** START OF Dataset extract **
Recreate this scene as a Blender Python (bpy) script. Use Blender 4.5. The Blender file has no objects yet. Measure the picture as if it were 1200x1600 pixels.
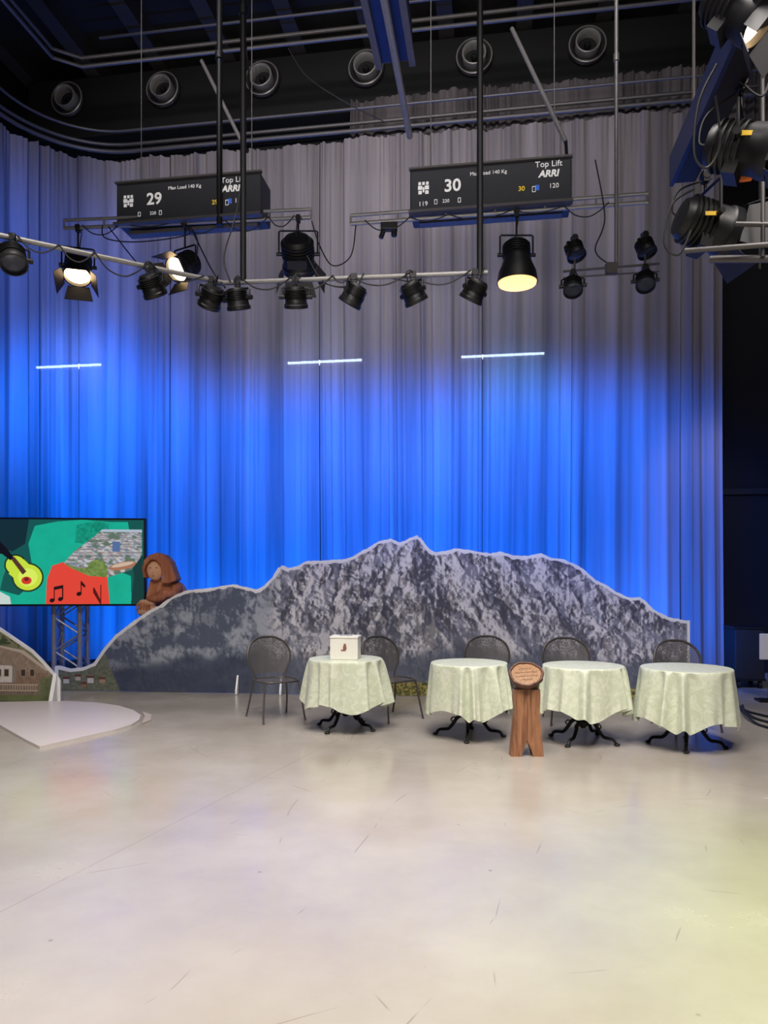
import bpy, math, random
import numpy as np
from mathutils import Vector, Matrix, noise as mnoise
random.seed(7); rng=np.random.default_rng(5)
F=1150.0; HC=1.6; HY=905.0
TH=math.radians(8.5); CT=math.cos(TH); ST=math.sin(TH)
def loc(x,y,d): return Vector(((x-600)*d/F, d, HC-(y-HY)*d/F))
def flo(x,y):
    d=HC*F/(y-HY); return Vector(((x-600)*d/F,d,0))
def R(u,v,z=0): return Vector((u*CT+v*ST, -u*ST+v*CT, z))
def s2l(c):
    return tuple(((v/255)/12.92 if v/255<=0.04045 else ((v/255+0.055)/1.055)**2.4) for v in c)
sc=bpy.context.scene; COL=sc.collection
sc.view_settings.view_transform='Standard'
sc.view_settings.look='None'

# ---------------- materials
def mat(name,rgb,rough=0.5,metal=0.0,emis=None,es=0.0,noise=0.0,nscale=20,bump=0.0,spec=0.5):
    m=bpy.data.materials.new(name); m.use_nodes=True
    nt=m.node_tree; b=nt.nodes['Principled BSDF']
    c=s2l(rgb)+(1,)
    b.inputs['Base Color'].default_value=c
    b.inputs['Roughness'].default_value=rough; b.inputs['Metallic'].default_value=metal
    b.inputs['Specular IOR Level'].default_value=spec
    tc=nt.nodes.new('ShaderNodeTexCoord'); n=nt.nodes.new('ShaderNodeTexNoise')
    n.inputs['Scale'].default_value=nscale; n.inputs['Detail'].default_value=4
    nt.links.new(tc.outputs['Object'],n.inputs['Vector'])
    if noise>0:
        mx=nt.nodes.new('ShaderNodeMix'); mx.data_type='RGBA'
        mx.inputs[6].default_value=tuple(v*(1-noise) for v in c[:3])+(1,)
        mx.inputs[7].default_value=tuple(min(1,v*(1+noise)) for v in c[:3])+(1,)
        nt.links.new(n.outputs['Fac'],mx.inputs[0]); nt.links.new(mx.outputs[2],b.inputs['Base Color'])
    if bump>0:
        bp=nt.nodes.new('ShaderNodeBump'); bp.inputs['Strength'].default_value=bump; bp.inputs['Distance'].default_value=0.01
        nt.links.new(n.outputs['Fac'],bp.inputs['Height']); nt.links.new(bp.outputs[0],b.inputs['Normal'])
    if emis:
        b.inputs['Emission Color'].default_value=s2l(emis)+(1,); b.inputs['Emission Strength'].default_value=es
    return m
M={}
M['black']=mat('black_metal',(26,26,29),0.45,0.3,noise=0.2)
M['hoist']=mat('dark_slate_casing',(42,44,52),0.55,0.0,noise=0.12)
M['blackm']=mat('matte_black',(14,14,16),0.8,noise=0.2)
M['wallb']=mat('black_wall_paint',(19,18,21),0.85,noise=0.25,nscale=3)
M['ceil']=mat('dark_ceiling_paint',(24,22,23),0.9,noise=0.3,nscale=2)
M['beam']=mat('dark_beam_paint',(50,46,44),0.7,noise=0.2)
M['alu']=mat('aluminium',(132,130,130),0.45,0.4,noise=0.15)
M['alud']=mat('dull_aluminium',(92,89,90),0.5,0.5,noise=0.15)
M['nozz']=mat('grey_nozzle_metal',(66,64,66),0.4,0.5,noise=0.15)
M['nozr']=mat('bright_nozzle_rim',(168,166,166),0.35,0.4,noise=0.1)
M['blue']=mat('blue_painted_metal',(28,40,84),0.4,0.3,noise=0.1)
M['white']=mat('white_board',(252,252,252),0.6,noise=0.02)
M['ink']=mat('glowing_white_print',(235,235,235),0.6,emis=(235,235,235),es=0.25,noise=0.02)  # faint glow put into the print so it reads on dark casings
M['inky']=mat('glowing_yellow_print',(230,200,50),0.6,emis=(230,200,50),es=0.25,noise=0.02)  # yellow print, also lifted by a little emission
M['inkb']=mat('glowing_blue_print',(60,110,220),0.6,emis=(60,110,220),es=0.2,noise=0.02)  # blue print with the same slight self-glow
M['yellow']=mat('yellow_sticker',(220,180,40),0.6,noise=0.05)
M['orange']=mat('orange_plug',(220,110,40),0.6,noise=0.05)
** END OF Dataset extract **
_Work to be completed_
Which lines contain the word "scene"? Copy each one.

_Finished task_
Recreate this scene as a Blender Python (bpy) script. Use Blender 4.5. The Blender file has no objects yet. Measure the picture as if it were 1200x1600 pixels.
sc=bpy.context.scene; COL=sc.collection